Question panel get grilling

MPs and political experts got a grilling in a live radio broadcast from a church in the grounds of a Midlands stately home.

Published

wd3162301.jpgMPs and political experts got a grilling in a live radio broadcast from a church in the grounds of a Midlands stately home.

BBC Radio Four's Any Questions? was at St John the Baptist Church, in the grounds of Hagley Hall, near Stourbridge, last night.

Topics dealt with, as Jonathan Dimbleby chaired the show, included implications of the inquest verdict on the police shooting of Jean Charles de Menezes and time limits set for postal workers on their rounds.

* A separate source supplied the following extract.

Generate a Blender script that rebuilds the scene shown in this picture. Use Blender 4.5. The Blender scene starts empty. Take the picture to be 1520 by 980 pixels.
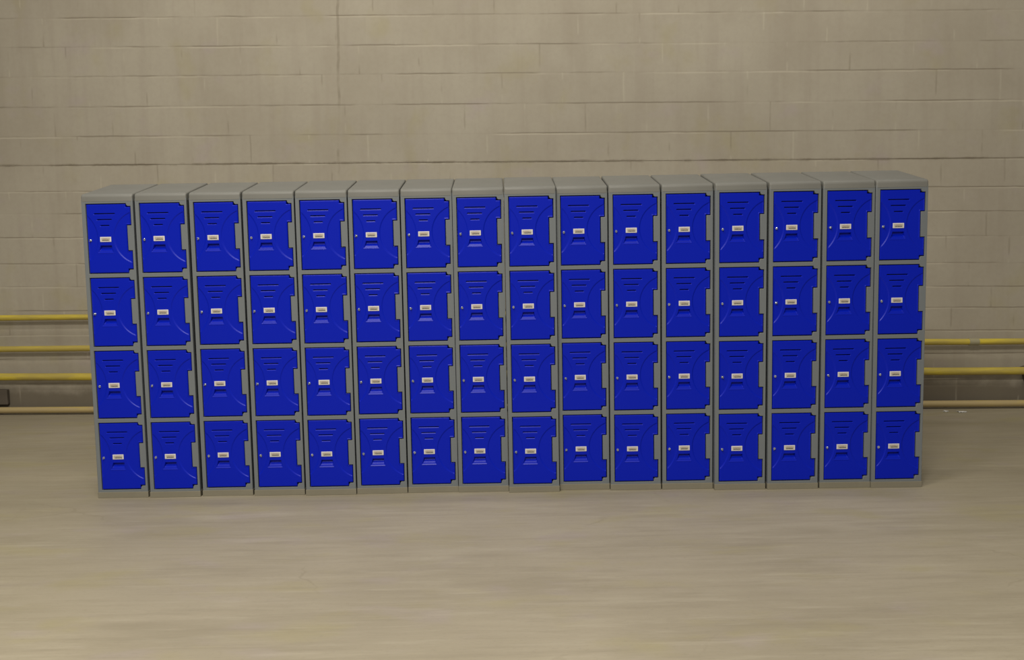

People questionen a panel including Minister of State for Borders and Immigration at the Home Office, Phil Woolas.

Other members were Shadow Security Minister, Baroness Pauline Neville-Jones; Liberal Democrats spokesman for Children, Schools and Families, David Laws, and Fraser Nelson, political editor of The Spectator. People were asked to submit questions as they went into the church.

Nine were chosen but a handful were put to the panel over 47-minutes. A warm-up question, not broadcast, was from Hagley Hall's Lord Cobham.

He asked, as they were within miles of sites used by the perpetrators of the gunpowder plot did the panel not think the plotters had been right all along. In keeping with the light-hearted spirit of the question,the panel answered in the negative but said it was important it was remembered.

The first question broadcast was by retired civil servant David Tubb, age 71, of Oak Lane, Hagley. He asked what the implications would be for the Metropolitan Police after the open verdict in the inquest of Jean Charles de Menezes.

Panel members agreed serious mistakes were made and a review of procedures was needed. After the show Mr Tubb said: "As a listener it is always good to see how a programme is actually put together. It has been a really fascinating evening." Oldbury postman Roy Forbes, 50, asked for opinion on claims workers were pressurred to walk at 4mph to complete rounds

He said: "The words greased lighting and the blurs in blue come to mind. Postmen and women already walk at very fast speeds because there is so much for us to do." The panel said postmen should be allowed to walk at their own pace and the amount of time taken depended on the size of the round and number of houses they had to visit.

Henry Morris, 16, of Tenbury Wells, asked: "Given the Germans criticism of "Super Gord" has the Prime Minister really saved the world?"

Baroness Neville-Jones, Mr Laws and Mr Nelson believed he had not. Henry, captain of his school, Heathfield, Wolverley, said he was pleased to be chosen – as he wants to be an MP himself.